Apeka’s mother, Anupa Sahi, her foot bandaged, tells how her own mother and sister protected the girl when the quake struck. The municipality has given them noodles and water so far, she says.

“We were inside and we were scared to death,” says Apeka’s 22-year-old sister, Anu Sani, whose arm was dislocated by a falling stone. “We are thinking about rebuilding the house but are not sure if we should do it here or elsewhere.”

The farmers grow maize and millet and raise goats and chickens. They are keen to point out that 50 animals were killed in the quake in Paslang, a level of destruction that will have a big impact on their livelihoods.

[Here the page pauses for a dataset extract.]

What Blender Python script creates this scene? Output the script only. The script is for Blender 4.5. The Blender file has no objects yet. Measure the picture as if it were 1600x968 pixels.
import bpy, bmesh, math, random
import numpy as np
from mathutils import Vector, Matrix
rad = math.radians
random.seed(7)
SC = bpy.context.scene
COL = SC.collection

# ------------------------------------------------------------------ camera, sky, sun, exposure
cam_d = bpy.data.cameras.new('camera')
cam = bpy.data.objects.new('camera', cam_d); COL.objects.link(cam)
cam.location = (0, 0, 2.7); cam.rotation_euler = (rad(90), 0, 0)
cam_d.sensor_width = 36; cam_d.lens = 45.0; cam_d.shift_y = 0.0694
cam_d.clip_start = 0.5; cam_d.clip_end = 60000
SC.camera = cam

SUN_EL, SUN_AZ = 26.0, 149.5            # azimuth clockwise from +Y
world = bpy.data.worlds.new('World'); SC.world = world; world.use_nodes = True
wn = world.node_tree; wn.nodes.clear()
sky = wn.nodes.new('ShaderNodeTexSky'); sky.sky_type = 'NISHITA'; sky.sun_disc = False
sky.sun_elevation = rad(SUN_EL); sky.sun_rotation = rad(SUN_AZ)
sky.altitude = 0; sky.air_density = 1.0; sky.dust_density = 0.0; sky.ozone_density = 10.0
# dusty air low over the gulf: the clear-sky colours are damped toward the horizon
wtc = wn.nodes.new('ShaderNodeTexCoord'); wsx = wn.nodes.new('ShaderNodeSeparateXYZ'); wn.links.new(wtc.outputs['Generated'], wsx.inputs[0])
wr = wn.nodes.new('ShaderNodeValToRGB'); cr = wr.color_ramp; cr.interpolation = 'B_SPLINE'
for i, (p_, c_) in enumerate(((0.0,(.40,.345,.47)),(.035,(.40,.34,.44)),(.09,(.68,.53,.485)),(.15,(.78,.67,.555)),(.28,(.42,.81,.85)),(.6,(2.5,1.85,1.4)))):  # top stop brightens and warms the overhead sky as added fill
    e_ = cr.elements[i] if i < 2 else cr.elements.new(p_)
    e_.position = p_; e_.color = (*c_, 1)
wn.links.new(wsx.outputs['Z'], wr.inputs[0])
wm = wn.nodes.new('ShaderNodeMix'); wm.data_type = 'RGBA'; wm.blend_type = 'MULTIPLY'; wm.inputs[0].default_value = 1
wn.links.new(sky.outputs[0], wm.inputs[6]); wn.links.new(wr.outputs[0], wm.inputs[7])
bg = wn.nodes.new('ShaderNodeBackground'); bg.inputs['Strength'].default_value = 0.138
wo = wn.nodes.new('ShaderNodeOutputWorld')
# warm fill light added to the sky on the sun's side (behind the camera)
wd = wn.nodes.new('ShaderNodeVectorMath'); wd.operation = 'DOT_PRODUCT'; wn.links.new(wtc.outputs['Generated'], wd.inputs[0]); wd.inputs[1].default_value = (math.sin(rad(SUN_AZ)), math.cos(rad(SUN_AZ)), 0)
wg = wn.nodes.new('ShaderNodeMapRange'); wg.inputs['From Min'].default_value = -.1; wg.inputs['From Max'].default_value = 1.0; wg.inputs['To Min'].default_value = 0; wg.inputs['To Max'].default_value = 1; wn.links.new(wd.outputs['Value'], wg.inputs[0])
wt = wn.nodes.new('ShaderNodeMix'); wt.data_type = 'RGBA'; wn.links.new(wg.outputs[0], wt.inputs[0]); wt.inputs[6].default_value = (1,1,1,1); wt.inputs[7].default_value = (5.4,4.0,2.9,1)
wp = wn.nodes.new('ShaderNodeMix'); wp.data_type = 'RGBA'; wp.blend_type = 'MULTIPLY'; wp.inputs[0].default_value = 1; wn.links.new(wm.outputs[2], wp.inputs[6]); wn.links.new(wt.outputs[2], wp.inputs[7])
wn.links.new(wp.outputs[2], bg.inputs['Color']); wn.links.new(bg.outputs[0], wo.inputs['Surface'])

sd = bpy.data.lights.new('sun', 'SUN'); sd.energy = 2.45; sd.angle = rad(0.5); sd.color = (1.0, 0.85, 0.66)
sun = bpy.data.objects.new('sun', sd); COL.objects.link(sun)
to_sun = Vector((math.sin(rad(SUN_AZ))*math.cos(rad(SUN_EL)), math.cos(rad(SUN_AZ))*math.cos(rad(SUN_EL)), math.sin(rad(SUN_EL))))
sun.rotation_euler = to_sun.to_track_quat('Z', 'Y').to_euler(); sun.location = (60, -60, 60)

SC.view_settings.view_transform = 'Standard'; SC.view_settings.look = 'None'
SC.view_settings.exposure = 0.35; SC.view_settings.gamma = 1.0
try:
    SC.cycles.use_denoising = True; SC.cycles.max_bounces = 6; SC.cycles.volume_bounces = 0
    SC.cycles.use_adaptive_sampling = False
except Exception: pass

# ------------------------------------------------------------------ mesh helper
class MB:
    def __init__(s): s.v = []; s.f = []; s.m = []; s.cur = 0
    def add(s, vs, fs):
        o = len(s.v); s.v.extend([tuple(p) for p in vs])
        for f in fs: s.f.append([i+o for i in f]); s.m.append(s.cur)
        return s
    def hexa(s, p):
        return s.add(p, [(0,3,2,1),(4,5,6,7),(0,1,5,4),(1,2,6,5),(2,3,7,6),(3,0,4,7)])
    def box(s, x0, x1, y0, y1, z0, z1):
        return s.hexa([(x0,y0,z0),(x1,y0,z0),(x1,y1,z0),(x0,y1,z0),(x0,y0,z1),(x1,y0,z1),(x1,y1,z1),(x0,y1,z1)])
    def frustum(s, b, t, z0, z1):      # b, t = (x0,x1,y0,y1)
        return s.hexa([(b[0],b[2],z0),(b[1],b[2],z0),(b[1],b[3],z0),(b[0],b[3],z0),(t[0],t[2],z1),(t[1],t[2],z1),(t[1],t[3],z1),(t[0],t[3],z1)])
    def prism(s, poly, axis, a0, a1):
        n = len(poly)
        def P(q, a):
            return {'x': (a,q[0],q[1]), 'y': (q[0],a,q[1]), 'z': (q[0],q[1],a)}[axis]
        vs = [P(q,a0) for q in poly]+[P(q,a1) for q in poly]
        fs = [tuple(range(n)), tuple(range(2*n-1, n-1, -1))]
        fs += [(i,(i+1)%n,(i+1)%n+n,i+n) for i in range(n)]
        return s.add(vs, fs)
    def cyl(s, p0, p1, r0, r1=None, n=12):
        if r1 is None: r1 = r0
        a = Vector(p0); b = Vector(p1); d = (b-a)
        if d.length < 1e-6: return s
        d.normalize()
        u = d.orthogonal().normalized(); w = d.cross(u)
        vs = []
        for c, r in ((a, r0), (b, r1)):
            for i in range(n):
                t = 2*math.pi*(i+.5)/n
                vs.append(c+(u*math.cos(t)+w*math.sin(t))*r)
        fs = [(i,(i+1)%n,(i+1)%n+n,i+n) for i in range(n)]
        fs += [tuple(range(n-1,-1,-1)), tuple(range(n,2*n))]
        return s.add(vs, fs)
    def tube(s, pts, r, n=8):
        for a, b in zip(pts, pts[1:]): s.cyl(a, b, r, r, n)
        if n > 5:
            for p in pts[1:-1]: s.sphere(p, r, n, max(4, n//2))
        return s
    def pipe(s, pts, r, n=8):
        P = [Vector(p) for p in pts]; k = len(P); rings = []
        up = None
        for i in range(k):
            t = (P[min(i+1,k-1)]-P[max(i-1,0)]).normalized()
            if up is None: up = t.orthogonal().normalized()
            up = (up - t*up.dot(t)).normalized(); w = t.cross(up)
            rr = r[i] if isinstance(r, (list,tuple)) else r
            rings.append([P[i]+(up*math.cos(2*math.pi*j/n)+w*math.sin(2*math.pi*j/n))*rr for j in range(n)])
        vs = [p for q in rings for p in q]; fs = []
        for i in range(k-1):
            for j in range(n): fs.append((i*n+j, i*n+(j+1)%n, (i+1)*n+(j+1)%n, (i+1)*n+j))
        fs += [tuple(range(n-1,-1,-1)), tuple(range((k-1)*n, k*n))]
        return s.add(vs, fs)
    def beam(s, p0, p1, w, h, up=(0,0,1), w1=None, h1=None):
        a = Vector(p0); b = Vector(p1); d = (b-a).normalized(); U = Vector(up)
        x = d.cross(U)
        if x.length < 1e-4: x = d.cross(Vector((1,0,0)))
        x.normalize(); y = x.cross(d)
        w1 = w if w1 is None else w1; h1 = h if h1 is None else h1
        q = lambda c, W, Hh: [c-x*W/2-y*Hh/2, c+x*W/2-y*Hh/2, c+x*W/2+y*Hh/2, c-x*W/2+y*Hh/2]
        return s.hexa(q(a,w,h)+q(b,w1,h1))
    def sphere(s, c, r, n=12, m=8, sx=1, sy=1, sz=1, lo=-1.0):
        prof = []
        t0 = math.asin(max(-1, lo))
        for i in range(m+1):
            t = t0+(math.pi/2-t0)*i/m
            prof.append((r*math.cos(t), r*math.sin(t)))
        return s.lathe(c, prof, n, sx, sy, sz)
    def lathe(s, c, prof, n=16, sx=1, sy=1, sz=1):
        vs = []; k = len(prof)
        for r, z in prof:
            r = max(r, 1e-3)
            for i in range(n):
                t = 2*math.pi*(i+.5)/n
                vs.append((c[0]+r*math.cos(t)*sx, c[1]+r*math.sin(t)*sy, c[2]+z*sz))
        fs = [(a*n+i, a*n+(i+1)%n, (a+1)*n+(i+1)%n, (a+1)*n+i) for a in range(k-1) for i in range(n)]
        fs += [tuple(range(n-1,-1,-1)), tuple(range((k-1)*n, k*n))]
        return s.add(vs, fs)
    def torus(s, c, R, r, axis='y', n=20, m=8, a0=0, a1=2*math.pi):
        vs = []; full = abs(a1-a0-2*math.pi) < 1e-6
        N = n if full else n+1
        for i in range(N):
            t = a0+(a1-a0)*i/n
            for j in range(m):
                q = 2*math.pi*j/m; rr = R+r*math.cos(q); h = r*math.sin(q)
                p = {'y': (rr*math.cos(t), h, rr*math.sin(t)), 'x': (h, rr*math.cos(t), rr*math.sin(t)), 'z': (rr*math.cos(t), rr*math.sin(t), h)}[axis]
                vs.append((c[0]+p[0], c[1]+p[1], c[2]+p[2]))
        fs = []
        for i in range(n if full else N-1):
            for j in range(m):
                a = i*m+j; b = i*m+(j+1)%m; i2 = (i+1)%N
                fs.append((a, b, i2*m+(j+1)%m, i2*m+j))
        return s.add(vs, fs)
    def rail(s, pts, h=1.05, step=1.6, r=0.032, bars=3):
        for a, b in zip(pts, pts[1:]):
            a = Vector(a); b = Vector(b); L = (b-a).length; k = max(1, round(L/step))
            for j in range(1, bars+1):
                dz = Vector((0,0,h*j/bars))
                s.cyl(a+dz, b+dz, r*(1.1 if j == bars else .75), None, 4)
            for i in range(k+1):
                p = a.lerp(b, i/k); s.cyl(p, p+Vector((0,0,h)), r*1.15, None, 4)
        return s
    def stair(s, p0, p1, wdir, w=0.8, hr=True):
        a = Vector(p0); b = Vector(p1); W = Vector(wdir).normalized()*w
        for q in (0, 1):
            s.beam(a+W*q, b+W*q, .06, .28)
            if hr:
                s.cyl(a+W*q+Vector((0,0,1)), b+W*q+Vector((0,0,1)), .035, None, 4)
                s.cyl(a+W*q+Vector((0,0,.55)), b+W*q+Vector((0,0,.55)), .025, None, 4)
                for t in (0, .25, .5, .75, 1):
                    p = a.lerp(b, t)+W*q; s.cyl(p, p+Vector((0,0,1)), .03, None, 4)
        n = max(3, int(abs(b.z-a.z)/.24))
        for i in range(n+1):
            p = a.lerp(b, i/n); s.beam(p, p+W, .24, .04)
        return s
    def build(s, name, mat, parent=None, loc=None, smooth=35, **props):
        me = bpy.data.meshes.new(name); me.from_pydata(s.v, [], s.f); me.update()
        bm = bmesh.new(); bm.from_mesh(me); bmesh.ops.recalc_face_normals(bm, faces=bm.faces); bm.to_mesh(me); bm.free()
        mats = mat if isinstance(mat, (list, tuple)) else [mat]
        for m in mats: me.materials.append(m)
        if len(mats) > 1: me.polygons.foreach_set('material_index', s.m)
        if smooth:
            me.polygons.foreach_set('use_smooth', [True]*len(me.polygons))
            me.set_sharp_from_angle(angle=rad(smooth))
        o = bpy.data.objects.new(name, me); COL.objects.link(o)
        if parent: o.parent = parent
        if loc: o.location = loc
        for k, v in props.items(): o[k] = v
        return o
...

Susmila Thapamagar was killed trying to protect the child of her neighbour.

Khilbahabar Ranamagar is the uncle of the child who died. “She tried to save him, but they both died on the spot,” he says, resting a broken leg. “She managed to save another child of five years.”

Ranamagar voices a commonly heard frustration. “It will take up to seven months to build a house and cost around $10,000,” he says. We are pretty angry, as we are farmers, and it will take us a long time to make that kind of money, so we need temporary housing. And we are traumatised. We are terrified of it happening again. There is supposed to be another bigger quake this evening.”

Uplifting tales

It’s not all misery. The Nepalese spirit is strong, and there have been uplifting tales, such as that of the two people who were rescued from the rubble of buildings in Kathmandu, five days after the quake.

Even in the midst of so much destruction, people still celebrate life. En route to Paslang a wedding party has set up a giant pink tent, complete with plastic chairs, right in the middle of the road, blocking the way. They cheerfully part the seats and lift the flaps of the tent, and we drive through the wedding to get to Paslang.

A cheerful group of boys singing songs and carrying boxes of naan bread from India is a reminder that when aid does get through it’s a cause for celebration.

Darkness falls, and the snowy peaks of the Ganesh Hamil range fade from view. The people of Paslang lie down under a tarpaulin shelter to sleep, knowing they will awaken to an uncertain future tomorrow.